***** Material provided *****

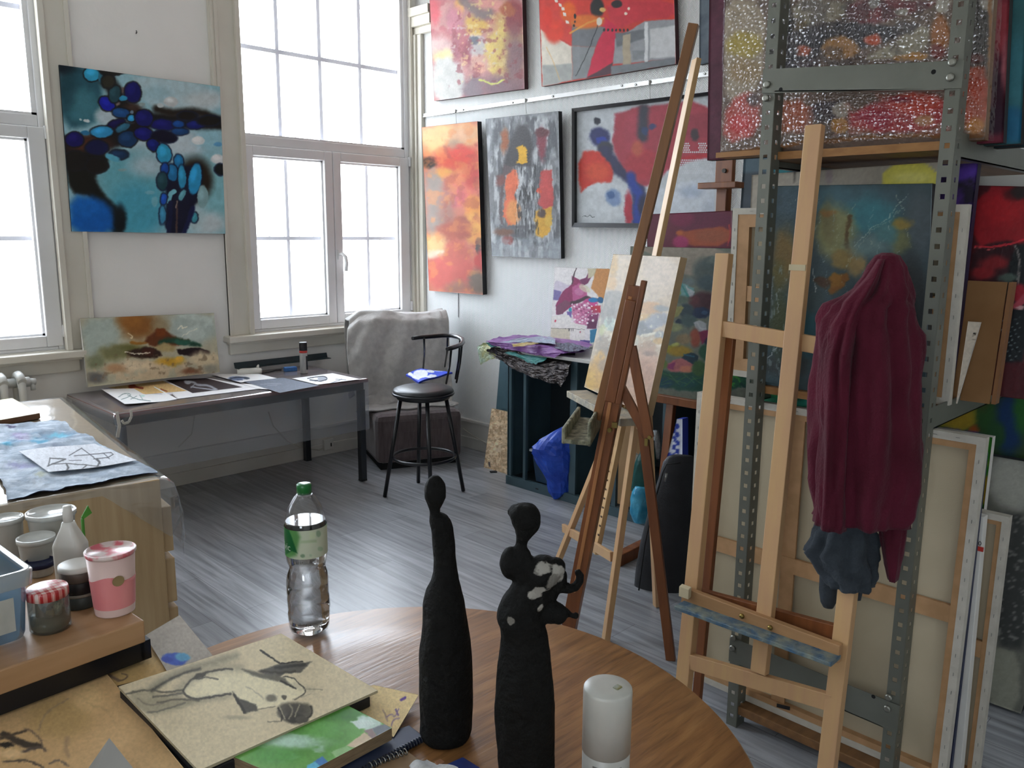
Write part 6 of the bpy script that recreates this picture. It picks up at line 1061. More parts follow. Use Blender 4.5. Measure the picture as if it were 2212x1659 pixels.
# water bottle
wb0 = atZ(669, 1362, TZ); bt = root('water_bottle', A([wb0[0], wb0[1], TZ]), 'clear plastic water bottle with green cap and label on the round table', 'bottle')
B0 = BASE[bt.name]; HB = .33
PET = thin('clear_pet', 'fbfcfc', .04, .16, 'e8eef0', .02)
def br(z, a):
    return 0
prof = [(.030, .0), (.038, .006), (.043, .02), (.0445, .045), (.0435, .05), (.0445, .056), (.0445, .08), (.0432, .086), (.0442, .092), (.044, .118), (.0425, .13), (.0385, .142), (.0375, .147), (.0385, .152), (.0425, .168), (.0435, .182), (.0435, .236), (.0425, .246), (.041, .252), (.0395, .264), (.034, .282), (.025, .298), (.0165, .309), (.0145, .314), (.0145, .318)]
def pet(r, z, a): return r*(1+(.05*abs(math.sin(2.5*a)) if z < .02 else 0) + (.02*math.sin(3*a+z*60) if .05 < z < .16 else 0))
fine = []
for (r0, z0_), (r1, z1_) in zip(prof[:-1], prof[1:]):
    for k in range(2): fine.append((r0+(r1-r0)*k/2, z0_+(z1_-z0_)*k/2))
fine.append(prof[-1])
mb = MB(); mb.lathe(fine, B0, 48, cap=False, fn=pet); build(mb, 'body', PET, bt)
WLV = .252
mb = MB(); wp_ = [(r-.0012, z+.003) for r, z in fine if z < WLV]; mb.lathe([(.002, .012)]+wp_+[(wp_[-1][0], WLV), (.001, WLV)], B0, 48, fn=pet)
build(mb, 'water', M('water', 'fbfdfd', .0, trans=1., ior=1.33), bt)
mb = MB(); mb.lathe([(.0152, .309), (.0152, .3285), (.0145, .330), (.001, .330)], B0, 36, fn=lambda r, z, a: r*(1+.015*math.cos(24*a)) if r > .01 else r); build(mb, 'cap', M('green_cap', '14602c', .35, c2='1a6e34'), bt)
mb = MB(); mb.lathe([(.0165, .3065), (.0165, .3085)], B0, 36); build(mb, 'neck_ring', PET, bt)
# label wraps the waist; colours laid on it
nu_, nv_ = 40, 120; zc = np.linspace(.242, .180, nu_); th = np.linspace(0, 2*PI, nv_); Pl = np.zeros((nu_, nv_, 3))
for i in range(nu_):
    for j in range(nv_): Pl[i, j] = B0+A([.0442*math.cos(th[j]), .0442*math.sin(th[j]), zc[i]])
lx, ly = proj(Pl.reshape(-1, 3)); front = ((Pl.reshape(-1, 3)-CAMP)[:, :2]*(Pl.reshape(-1, 3)-B0)[:, :2]).sum(1) < 0
lops = [P([(610,1128),(635,1126),(648,1160),(640,1200),(612,1210)],'4a7a44',8), P([(614,1140),(622,1138),(643,1196),(630,1190),(618,1198),(614,1196)],'14502a',1.5), E(688,1153,5,7,'7c9078',1.5), E(692,1186,6,5,'8a9c84',1.5), E(654,1201,5,4,'6a8068',1.2), E(671,1200,3,3,'90a08a',1.2), P([(640,1128),(715,1122),(715,1135),(640,1142)],'84a88a',4), P([(668,1150),(682,1150),(682,1164),(668,1164)],'a9b496',2), P([(648,1168),(684,1166),(684,1172),(648,1174)],'93a184',2)]
lc_ = paint(lx.reshape(nu_, nv_), ly.reshape(nu_, nv_), 'a5ac98', lops, 'px', .6, 20, 5, 1.25, 0)
lc_[~front.reshape(nu_, nv_)] = lin(hx('a5ac98'))*1.2
mb = MB(); mb.grid(Pl); lb = build(mb, 'label', paintmat('bottle_label', .35, 0, 50, .03), bt, label='pale green paper label')
at_ = lb.data.attributes.new('Col', 'FLOAT_COLOR', 'POINT'); arr = np.ones((len(lb.data.vertices), 4), np.float32); arr[:, :3] = lc_.reshape(-1, 3); at_.data.foreach_set('color', arr.ravel())
cdir = nrm((CAMP-B0)*A([1, 1, 0])); rdir = A([-cdir[1], cdir[0], 0])
ca_ = math.atan2(cdir[1], cdir[0])
tw = text('label_lettering', 'Volvic', .022, (0, 0, 0), (1, 0, 0), (0, 1, 0), M('label_white', 'd8e0d4', .5, c2='dfe6da'), lb)
for v_ in tw.data.vertices:
    x, y, z = v_.co + Vector(BASE[bt.name]); s_ = x-.052; a = ca_-.85+ s_/.0446; rr = .0446+z*0
    v_.co = (rr*math.cos(a), rr*math.sin(a), .196+y+.12*s_*0)
BASE[lb.name] = BASE[bt.name]

# black sculptures
def blackmat(name, patches=()):
    mt, N_, L, b = nodes_mat(name); tc = N_.new('ShaderNodeTexCoord'); no = N_.new('ShaderNodeTexNoise'); no.inputs['Scale'].default_value = 60; no.inputs['Detail'].default_value = 6; L.new(tc.outputs['Object'], no.inputs['Vector'])
    r = N_.new('ShaderNodeValToRGB'); r.color_ramp.elements[0].color = (.0035, .0035, .003, 1); r.color_ramp.elements[1].color = (.008, .0078, .007, 1); L.new(no.outputs[0], r.inputs[0]); last = r.outputs[0]
    n2 = N_.new('ShaderNodeTexNoise'); n2.inputs['Scale'].default_value = 45; n2.inputs['Detail'].default_value = 5; L.new(tc.outputs['Object'], n2.inputs['Vector'])
    for (c, rad, col) in patches:
        d = N_.new('ShaderNodeVectorMath'); d.operation = 'DISTANCE'; L.new(tc.outputs['Object'], d.inputs[0]); d.inputs[1].default_value = [float(q) for q in c]
        m_ = N_.new('ShaderNodeMath'); m_.operation = 'MULTIPLY_ADD'; L.new(n2.outputs[0], m_.inputs[0]); m_.inputs[1].default_value = rad*2.2; L.new(d.outputs['Value'], m_.inputs[2])
        mr = N_.new('ShaderNodeMapRange'); L.new(m_.outputs[0], mr.inputs[0]); mr.inputs[1].default_value = rad*1.95; mr.inputs[2].default_value = rad*1.75; mr.inputs[3].default_value = 0; mr.inputs[4].default_value = 1
        mx = N_.new('ShaderNodeMix'); mx.data_type = 'RGBA'; L.new(mr.outputs[0], mx.inputs[0]); L.new(last, mx.inputs[6]); mx.inputs[7].default_value = col; last = mx.outputs[2]
    L.new(last, b.inputs['Base Color']); b.inputs['Roughness'].default_value = .75; b.inputs['Specular IOR Level'].default_value = .12
    bp = N_.new('ShaderNodeBump'); bp.inputs['Strength'].default_value = 1; bp.inputs['Distance'].default_value = .008; L.new(no.outputs[0], bp.inputs['Height']); L.new(bp.outputs[0], b.inputs['Normal'])
    return mt
lump = lambda sd, amp: (lambda a, t: amp*((fbm(A([a*2.0+3]), A([t*22.]), .9, sd, 3)[0]-.5)*2))
s1 = atZ(963, 1592, TZ)[:2]
rows = [(1036, 934, 946), (1042, 926, 954), (1056, 918, 962), (1070, 916, 964), (1084, 918, 963), (1096, 923, 958), (1108, 927, 951), (1116, 928, 951), (1122, 928, 966), (1134, 928, 974), (1150, 931, 979), (1180, 934, 983), (1215, 937, 985), (1245, 936, 989), (1262, 930, 992), (1280, 922, 997), (1310, 914, 1004), (1345, 911, 1009), (1380, 908, 1014), (1420, 905, 1019), (1470, 904, 1020), (1530, 905, 1021), (1580, 906, 1020), (1600, 909, 1016)]
mb = MB(); rg = silhouette(s1, rows, .95, 30, fold=lump(3, .09), sub=3); zmin = rg[-1][0][2]
rg = [[A([p[0], p[1], TZ+(p[2]-zmin)*1.0]) for p in r] for r in rg]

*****

**What the exercise asks:** Give an exact reproduction of every line, leaving out any picture.

**Solved exercise:**
Write part 6 of the bpy script that recreates this picture. It picks up at line 1061. More parts follow. Use Blender 4.5. Measure the picture as if it were 2212x1659 pixels.
# water bottle
wb0 = atZ(669, 1362, TZ); bt = root('water_bottle', A([wb0[0], wb0[1], TZ]), 'clear plastic water bottle with green cap and label on the round table', 'bottle')
B0 = BASE[bt.name]; HB = .33
PET = thin('clear_pet', 'fbfcfc', .04, .16, 'e8eef0', .02)
def br(z, a):
    return 0
prof = [(.030, .0), (.038, .006), (.043, .02), (.0445, .045), (.0435, .05), (.0445, .056), (.0445, .08), (.0432, .086), (.0442, .092), (.044, .118), (.0425, .13), (.0385, .142), (.0375, .147), (.0385, .152), (.0425, .168), (.0435, .182), (.0435, .236), (.0425, .246), (.041, .252), (.0395, .264), (.034, .282), (.025, .298), (.0165, .309), (.0145, .314), (.0145, .318)]
def pet(r, z, a): return r*(1+(.05*abs(math.sin(2.5*a)) if z < .02 else 0) + (.02*math.sin(3*a+z*60) if .05 < z < .16 else 0))
fine = []
for (r0, z0_), (r1, z1_) in zip(prof[:-1], prof[1:]):
    for k in range(2): fine.append((r0+(r1-r0)*k/2, z0_+(z1_-z0_)*k/2))
fine.append(prof[-1])
mb = MB(); mb.lathe(fine, B0, 48, cap=False, fn=pet); build(mb, 'body', PET, bt)
WLV = .252
mb = MB(); wp_ = [(r-.0012, z+.003) for r, z in fine if z < WLV]; mb.lathe([(.002, .012)]+wp_+[(wp_[-1][0], WLV), (.001, WLV)], B0, 48, fn=pet)
build(mb, 'water', M('water', 'fbfdfd', .0, trans=1., ior=1.33), bt)
mb = MB(); mb.lathe([(.0152, .309), (.0152, .3285), (.0145, .330), (.001, .330)], B0, 36, fn=lambda r, z, a: r*(1+.015*math.cos(24*a)) if r > .01 else r); build(mb, 'cap', M('green_cap', '14602c', .35, c2='1a6e34'), bt)
mb = MB(); mb.lathe([(.0165, .3065), (.0165, .3085)], B0, 36); build(mb, 'neck_ring', PET, bt)
# label wraps the waist; colours laid on it
nu_, nv_ = 40, 120; zc = np.linspace(.242, .180, nu_); th = np.linspace(0, 2*PI, nv_); Pl = np.zeros((nu_, nv_, 3))
for i in range(nu_):
    for j in range(nv_): Pl[i, j] = B0+A([.0442*math.cos(th[j]), .0442*math.sin(th[j]), zc[i]])
lx, ly = proj(Pl.reshape(-1, 3)); front = ((Pl.reshape(-1, 3)-CAMP)[:, :2]*(Pl.reshape(-1, 3)-B0)[:, :2]).sum(1) < 0
lops = [P([(610,1128),(635,1126),(648,1160),(640,1200),(612,1210)],'4a7a44',8), P([(614,1140),(622,1138),(643,1196),(630,1190),(618,1198),(614,1196)],'14502a',1.5), E(688,1153,5,7,'7c9078',1.5), E(692,1186,6,5,'8a9c84',1.5), E(654,1201,5,4,'6a8068',1.2), E(671,1200,3,3,'90a08a',1.2), P([(640,1128),(715,1122),(715,1135),(640,1142)],'84a88a',4), P([(668,1150),(682,1150),(682,1164),(668,1164)],'a9b496',2), P([(648,1168),(684,1166),(684,1172),(648,1174)],'93a184',2)]
lc_ = paint(lx.reshape(nu_, nv_), ly.reshape(nu_, nv_), 'a5ac98', lops, 'px', .6, 20, 5, 1.25, 0)
lc_[~front.reshape(nu_, nv_)] = lin(hx('a5ac98'))*1.2
mb = MB(); mb.grid(Pl); lb = build(mb, 'label', paintmat('bottle_label', .35, 0, 50, .03), bt, label='pale green paper label')
at_ = lb.data.attributes.new('Col', 'FLOAT_COLOR', 'POINT'); arr = np.ones((len(lb.data.vertices), 4), np.float32); arr[:, :3] = lc_.reshape(-1, 3); at_.data.foreach_set('color', arr.ravel())
cdir = nrm((CAMP-B0)*A([1, 1, 0])); rdir = A([-cdir[1], cdir[0], 0])
ca_ = math.atan2(cdir[1], cdir[0])
tw = text('label_lettering', 'Volvic', .022, (0, 0, 0), (1, 0, 0), (0, 1, 0), M('label_white', 'd8e0d4', .5, c2='dfe6da'), lb)
for v_ in tw.data.vertices:
    x, y, z = v_.co + Vector(BASE[bt.name]); s_ = x-.052; a = ca_-.85+ s_/.0446; rr = .0446+z*0
    v_.co = (rr*math.cos(a), rr*math.sin(a), .196+y+.12*s_*0)
BASE[lb.name] = BASE[bt.name]

# black sculptures
def blackmat(name, patches=()):
    mt, N_, L, b = nodes_mat(name); tc = N_.new('ShaderNodeTexCoord'); no = N_.new('ShaderNodeTexNoise'); no.inputs['Scale'].default_value = 60; no.inputs['Detail'].default_value = 6; L.new(tc.outputs['Object'], no.inputs['Vector'])
    r = N_.new('ShaderNodeValToRGB'); r.color_ramp.elements[0].color = (.0035, .0035, .003, 1); r.color_ramp.elements[1].color = (.008, .0078, .007, 1); L.new(no.outputs[0], r.inputs[0]); last = r.outputs[0]
    n2 = N_.new('ShaderNodeTexNoise'); n2.inputs['Scale'].default_value = 45; n2.inputs['Detail'].default_value = 5; L.new(tc.outputs['Object'], n2.inputs['Vector'])
    for (c, rad, col) in patches:
        d = N_.new('ShaderNodeVectorMath'); d.operation = 'DISTANCE'; L.new(tc.outputs['Object'], d.inputs[0]); d.inputs[1].default_value = [float(q) for q in c]
        m_ = N_.new('ShaderNodeMath'); m_.operation = 'MULTIPLY_ADD'; L.new(n2.outputs[0], m_.inputs[0]); m_.inputs[1].default_value = rad*2.2; L.new(d.outputs['Value'], m_.inputs[2])
        mr = N_.new('ShaderNodeMapRange'); L.new(m_.outputs[0], mr.inputs[0]); mr.inputs[1].default_value = rad*1.95; mr.inputs[2].default_value = rad*1.75; mr.inputs[3].default_value = 0; mr.inputs[4].default_value = 1
        mx = N_.new('ShaderNodeMix'); mx.data_type = 'RGBA'; L.new(mr.outputs[0], mx.inputs[0]); L.new(last, mx.inputs[6]); mx.inputs[7].default_value = col; last = mx.outputs[2]
    L.new(last, b.inputs['Base Color']); b.inputs['Roughness'].default_value = .75; b.inputs['Specular IOR Level'].default_value = .12
    bp = N_.new('ShaderNodeBump'); bp.inputs['Strength'].default_value = 1; bp.inputs['Distance'].default_value = .008; L.new(no.outputs[0], bp.inputs['Height']); L.new(bp.outputs[0], b.inputs['Normal'])
    return mt
lump = lambda sd, amp: (lambda a, t: amp*((fbm(A([a*2.0+3]), A([t*22.]), .9, sd, 3)[0]-.5)*2))
s1 = atZ(963, 1592, TZ)[:2]
rows = [(1036, 934, 946), (1042, 926, 954), (1056, 918, 962), (1070, 916, 964), (1084, 918, 963), (1096, 923, 958), (1108, 927, 951), (1116, 928, 951), (1122, 928, 966), (1134, 928, 974), (1150, 931, 979), (1180, 934, 983), (1215, 937, 985), (1245, 936, 989), (1262, 930, 992), (1280, 922, 997), (1310, 914, 1004), (1345, 911, 1009), (1380, 908, 1014), (1420, 905, 1019), (1470, 904, 1020), (1530, 905, 1021), (1580, 906, 1020), (1600, 909, 1016)]
mb = MB(); rg = silhouette(s1, rows, .95, 30, fold=lump(3, .09), sub=3); zmin = rg[-1][0][2]
rg = [[A([p[0], p[1], TZ+(p[2]-zmin)*1.0]) for p in r] for r in rg]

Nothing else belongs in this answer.